Ninguém abandona a Quinta de Nápoles sem perceber a filosofia que está na base dos vinhos da Niepoort. «Simplicidade, frescura, respeito pela natureza, tempo» são as mensagens que transmite a quem o procura, a quem quer aprender com ele, a quem estagia durante as vindimas e trabalha com as suas uvas. Dirk acredita que o sucesso da empresa depende de se saber explicar o que se faz e como se faz, e isso acontece, tantas vezes, entre pratos, passando copos de mão em mão, cheirando e provando, adivinhando origens, castas e sabores.
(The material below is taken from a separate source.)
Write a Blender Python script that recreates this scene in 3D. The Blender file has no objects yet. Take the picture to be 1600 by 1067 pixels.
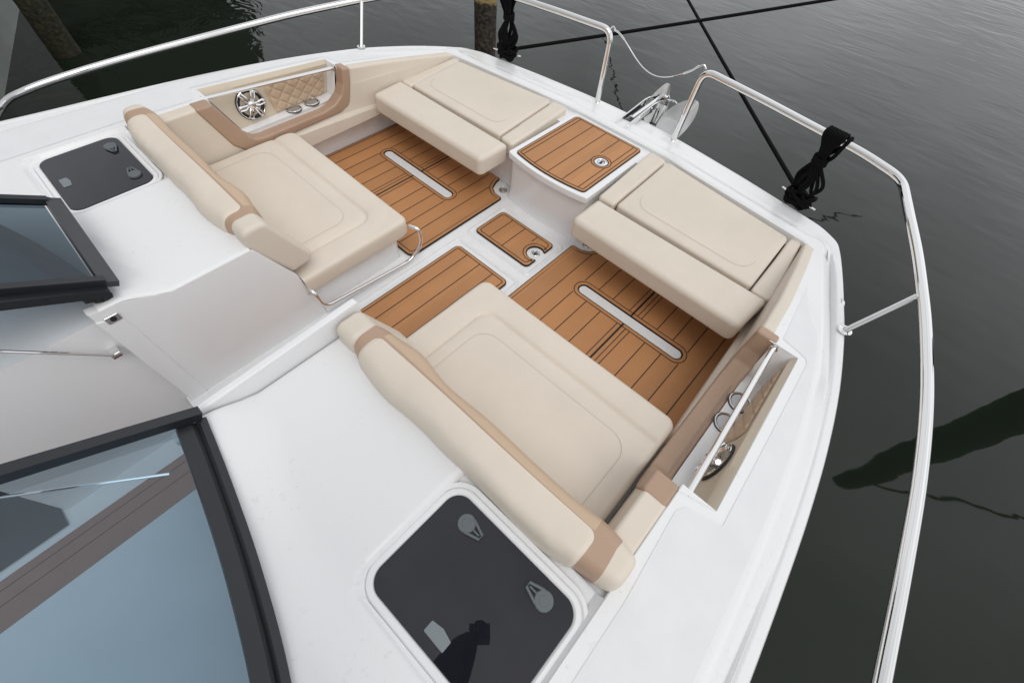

Todos os anos, enquanto as uvas são cortadas das videiras, Dirk muda-se com a família para a quinta de Nápoles. Durante o resto do ano, o tempo é dividido entre feiras e apresentações internacionais, o Douro e sua residência no Porto. Aos 50 anos, prepara uma nova área de negócio para a empresa. Junto à casa principal da Quinta de Nápoles,começaram a ser plantadas algumas ervas de chá que estão a ser acompanhadas de perto pela mulher, a alemã Nina Gruntkowsk. «O vinho e o chá têm em comum o facto de serem muito exigentes.» Porém, é no Minho – onde já comprou um terreno – que ambiciona expandir a produção. «A planta do chá é uma espécie de camélia, no Minho há camélias, por isso a relação foi óbvia.» Sabe que é um projeto de longo prazo e arranca gargalhadas descrentes quando assegura que a Niepoort será, dentro de vinte cinco anos, tão conhecida pelos chás como pelos seus vinhos. Mais uma vez, o tempo mostrará se Dirk tem ou não tem razão.
CINCO GERAÇÕES
Não se sabe o que levou Franciscus Marius van der Niepoort a rumar com a família ao Douro em meados do século xix. «Uma teoria liga-nos a negócios no setor têxtil», diz Dirk Niepoort. «A outra à exportação de bacalhau.» Esta parece estar afastada porque perto de Hilversum, na Holanda, terra de origem da família, não há registo de comércio de bacalhau. Sem terrenos ou vinhas próprias, Franciscus era comerciante de vinhos do Porto. Morreu em março de 1887, deixando a casa para a segunda geração, já nascida em Portugal. Eduard Jackob tomou conta dos negócios e deu continuidade ao trabalho. Eduard Marius, neto de Franciscus, assumiu as rédeas da empresa em 1912. Cientista hábil e colecionador de livros e selos, estava mais interessado em química, física e mecânica e tentou capacitar desde cedo o filho para o substituir à frente da empresa. Eduard Rudolf entrou para a administração em 1950 e reformou-se em 2005. Dirk garante que tem, até hoje, uma relação de forte confiança com o pai e que partilha com ele as principais decisões estratégicas da empresa.
NEGÓCIOS
A Niepoort é uma empresa 100% familiar, cujo negócio de vinhos está direcionado para nichos de mercado. Não revelam valores, mas a exportação para a Alemanha, a Suíça, a Inglaterra, os EUA e o Benelux representa cerca de 80 por cento da faturação. O ano de 2009 foi o primeiro em que as vendas de vinho de mesa Niepoort ultrapassaram as de vinho do Porto, historicamente a base do negócio da família. Nesse ano, a produção dos vinhos de mesa atingiu 350 mil litros, enquanto o vinho do Porto se ficou por 300 mil. Uma tendência que se tem acentuado nos últimos anos, com a Niepoort a diversificar as regiões de produção do vinho de mesa e apostando no Dão e na Bairrada.